Investigation report released after chaos in election vote-counting

Investigation report released after chaos in election vote-counting

The Electoral Affairs Commission on Friday released a report after looking into long queues at polling stations and prolonged time taken for counting votes in the 2021 Election Committee Subsector elections.
The report pointed out that long queues were spotted at the polling stations in the morning because the staff at the ballot paper issuing desks were new to the operation of the Electronic Poll Register (EPR) system, which slowed down the process.

It also said staff have to spend some time on handling identity verification of persons who were ineligible to vote in the queue.

After the poll closed, staff later found that the voter turnout counted by the EPR tablet did not tally with the number of issued ballot papers calculated based on the counterfoils of issued ballot papers, with two fewer ballot papers.

The staff did not dare to doubt the data counted by the EPR tablet and spent a long time on repeated checking, according to the report.

After the ballot boxes and election documents were sent to the central counting station, staff later found that the polling staff made mistakes when filling in ballot paper accounts and sealing election documents and materials.

It took a long time for them to make corrections before proceeding to unseal ballot boxes.
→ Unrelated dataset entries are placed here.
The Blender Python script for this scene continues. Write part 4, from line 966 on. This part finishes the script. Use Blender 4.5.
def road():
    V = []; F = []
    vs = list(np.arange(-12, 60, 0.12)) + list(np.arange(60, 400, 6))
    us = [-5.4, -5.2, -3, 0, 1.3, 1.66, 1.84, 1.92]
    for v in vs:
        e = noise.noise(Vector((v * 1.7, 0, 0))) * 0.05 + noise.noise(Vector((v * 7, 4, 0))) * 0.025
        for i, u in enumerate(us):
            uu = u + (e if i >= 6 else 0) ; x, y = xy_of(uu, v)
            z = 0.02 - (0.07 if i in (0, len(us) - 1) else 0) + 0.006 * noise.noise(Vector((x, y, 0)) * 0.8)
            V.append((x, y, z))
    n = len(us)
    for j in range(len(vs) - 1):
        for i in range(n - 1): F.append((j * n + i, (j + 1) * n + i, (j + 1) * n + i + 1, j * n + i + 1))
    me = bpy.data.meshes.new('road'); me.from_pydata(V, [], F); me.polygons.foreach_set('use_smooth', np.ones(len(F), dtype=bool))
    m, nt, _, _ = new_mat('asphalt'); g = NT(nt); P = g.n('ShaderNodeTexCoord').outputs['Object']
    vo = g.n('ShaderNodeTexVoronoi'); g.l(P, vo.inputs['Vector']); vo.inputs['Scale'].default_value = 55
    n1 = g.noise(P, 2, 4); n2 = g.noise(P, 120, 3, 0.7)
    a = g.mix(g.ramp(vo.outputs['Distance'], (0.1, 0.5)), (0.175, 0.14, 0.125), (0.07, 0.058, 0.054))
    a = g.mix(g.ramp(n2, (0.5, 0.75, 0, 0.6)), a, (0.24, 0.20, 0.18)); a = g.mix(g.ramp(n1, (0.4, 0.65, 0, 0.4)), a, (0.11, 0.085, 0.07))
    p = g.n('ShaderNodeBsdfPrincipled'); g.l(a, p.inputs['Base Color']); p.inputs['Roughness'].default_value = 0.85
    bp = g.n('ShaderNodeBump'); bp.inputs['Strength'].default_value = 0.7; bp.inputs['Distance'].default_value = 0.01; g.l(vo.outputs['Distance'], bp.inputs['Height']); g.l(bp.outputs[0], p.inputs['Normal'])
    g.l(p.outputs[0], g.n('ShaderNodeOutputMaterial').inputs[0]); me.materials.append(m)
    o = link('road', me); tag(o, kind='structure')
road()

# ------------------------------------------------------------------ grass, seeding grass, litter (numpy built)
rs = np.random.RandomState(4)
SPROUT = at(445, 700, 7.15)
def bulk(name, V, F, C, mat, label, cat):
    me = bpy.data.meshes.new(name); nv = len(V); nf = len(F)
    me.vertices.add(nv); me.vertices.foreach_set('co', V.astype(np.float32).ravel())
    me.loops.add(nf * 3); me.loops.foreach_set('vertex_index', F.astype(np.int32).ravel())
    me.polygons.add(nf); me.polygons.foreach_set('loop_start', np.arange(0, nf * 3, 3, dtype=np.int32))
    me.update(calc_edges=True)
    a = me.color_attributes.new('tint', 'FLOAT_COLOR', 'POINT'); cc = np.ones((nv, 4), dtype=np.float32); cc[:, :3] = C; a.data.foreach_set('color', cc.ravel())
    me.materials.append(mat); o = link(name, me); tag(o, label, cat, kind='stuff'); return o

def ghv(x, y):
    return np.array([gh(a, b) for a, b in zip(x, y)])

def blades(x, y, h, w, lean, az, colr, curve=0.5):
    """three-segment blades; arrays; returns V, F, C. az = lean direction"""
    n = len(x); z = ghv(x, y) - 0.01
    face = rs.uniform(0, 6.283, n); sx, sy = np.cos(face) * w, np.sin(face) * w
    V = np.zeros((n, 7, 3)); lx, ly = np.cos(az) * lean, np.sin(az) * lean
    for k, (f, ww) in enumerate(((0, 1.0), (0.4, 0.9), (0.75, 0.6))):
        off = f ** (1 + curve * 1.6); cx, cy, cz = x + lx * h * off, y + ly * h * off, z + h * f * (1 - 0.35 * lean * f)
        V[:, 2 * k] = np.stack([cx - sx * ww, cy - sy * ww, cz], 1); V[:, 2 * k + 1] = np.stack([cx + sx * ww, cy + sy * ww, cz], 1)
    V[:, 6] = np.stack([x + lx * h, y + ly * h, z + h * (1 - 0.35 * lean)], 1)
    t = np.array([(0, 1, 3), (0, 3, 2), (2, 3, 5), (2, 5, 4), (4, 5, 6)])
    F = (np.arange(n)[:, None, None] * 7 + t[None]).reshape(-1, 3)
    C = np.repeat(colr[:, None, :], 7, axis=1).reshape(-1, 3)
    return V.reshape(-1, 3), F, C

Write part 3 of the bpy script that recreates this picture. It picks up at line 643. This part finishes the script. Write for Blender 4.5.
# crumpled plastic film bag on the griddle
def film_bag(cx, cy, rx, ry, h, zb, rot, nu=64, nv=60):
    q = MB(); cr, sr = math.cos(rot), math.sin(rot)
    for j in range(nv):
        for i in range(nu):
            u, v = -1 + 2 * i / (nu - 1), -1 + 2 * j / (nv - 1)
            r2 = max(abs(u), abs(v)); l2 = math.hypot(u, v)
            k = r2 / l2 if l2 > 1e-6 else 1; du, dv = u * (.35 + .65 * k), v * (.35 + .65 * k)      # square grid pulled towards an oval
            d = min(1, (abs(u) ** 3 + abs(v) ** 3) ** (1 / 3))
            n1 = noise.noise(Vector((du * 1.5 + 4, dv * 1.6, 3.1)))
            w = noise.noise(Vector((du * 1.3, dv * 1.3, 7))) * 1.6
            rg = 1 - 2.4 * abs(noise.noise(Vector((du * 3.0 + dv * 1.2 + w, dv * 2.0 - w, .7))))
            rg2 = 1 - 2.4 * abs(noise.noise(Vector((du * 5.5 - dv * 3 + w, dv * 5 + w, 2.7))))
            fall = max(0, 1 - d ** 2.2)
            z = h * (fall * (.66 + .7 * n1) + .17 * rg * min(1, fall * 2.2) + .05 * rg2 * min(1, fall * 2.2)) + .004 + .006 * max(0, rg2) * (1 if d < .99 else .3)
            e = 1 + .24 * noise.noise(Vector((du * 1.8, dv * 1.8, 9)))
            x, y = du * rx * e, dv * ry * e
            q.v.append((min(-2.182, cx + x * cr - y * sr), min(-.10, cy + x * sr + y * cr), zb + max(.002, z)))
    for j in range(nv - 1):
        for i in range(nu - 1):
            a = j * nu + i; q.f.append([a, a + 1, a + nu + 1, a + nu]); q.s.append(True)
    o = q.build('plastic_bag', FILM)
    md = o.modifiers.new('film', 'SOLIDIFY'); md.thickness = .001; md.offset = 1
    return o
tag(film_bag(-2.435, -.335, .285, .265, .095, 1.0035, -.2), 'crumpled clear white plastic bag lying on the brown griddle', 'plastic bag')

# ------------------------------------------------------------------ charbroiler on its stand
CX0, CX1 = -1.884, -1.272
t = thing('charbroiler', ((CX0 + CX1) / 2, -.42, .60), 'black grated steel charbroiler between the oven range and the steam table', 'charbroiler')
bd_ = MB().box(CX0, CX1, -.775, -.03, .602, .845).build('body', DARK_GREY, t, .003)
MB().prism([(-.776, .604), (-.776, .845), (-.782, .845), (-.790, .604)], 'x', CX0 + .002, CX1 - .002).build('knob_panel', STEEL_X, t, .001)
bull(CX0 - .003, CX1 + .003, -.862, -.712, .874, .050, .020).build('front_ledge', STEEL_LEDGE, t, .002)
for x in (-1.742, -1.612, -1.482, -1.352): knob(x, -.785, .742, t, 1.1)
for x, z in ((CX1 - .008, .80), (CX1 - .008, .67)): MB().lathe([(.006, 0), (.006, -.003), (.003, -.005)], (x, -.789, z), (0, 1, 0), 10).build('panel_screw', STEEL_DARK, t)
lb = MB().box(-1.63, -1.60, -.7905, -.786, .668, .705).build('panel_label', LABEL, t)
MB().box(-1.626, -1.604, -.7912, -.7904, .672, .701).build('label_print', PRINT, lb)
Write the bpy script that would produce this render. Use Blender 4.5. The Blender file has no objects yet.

During the counting process, some of the ballot papers were jammed when being screened in the optical mark recognition machines, as they were not stacked up neatly.

The commission also made some recommendations, including to rectify the related programming errors found in the operation of the EPR system and optimize the entire ballot paper issuing process.

“The entire process of the vote count and the deployment of manpower should be reviewed, indicators should be prepared on the expected amount of time required for each procedure, and better plans for the occurrence of paper jams in the OMR machines should be formulated,” the report also read.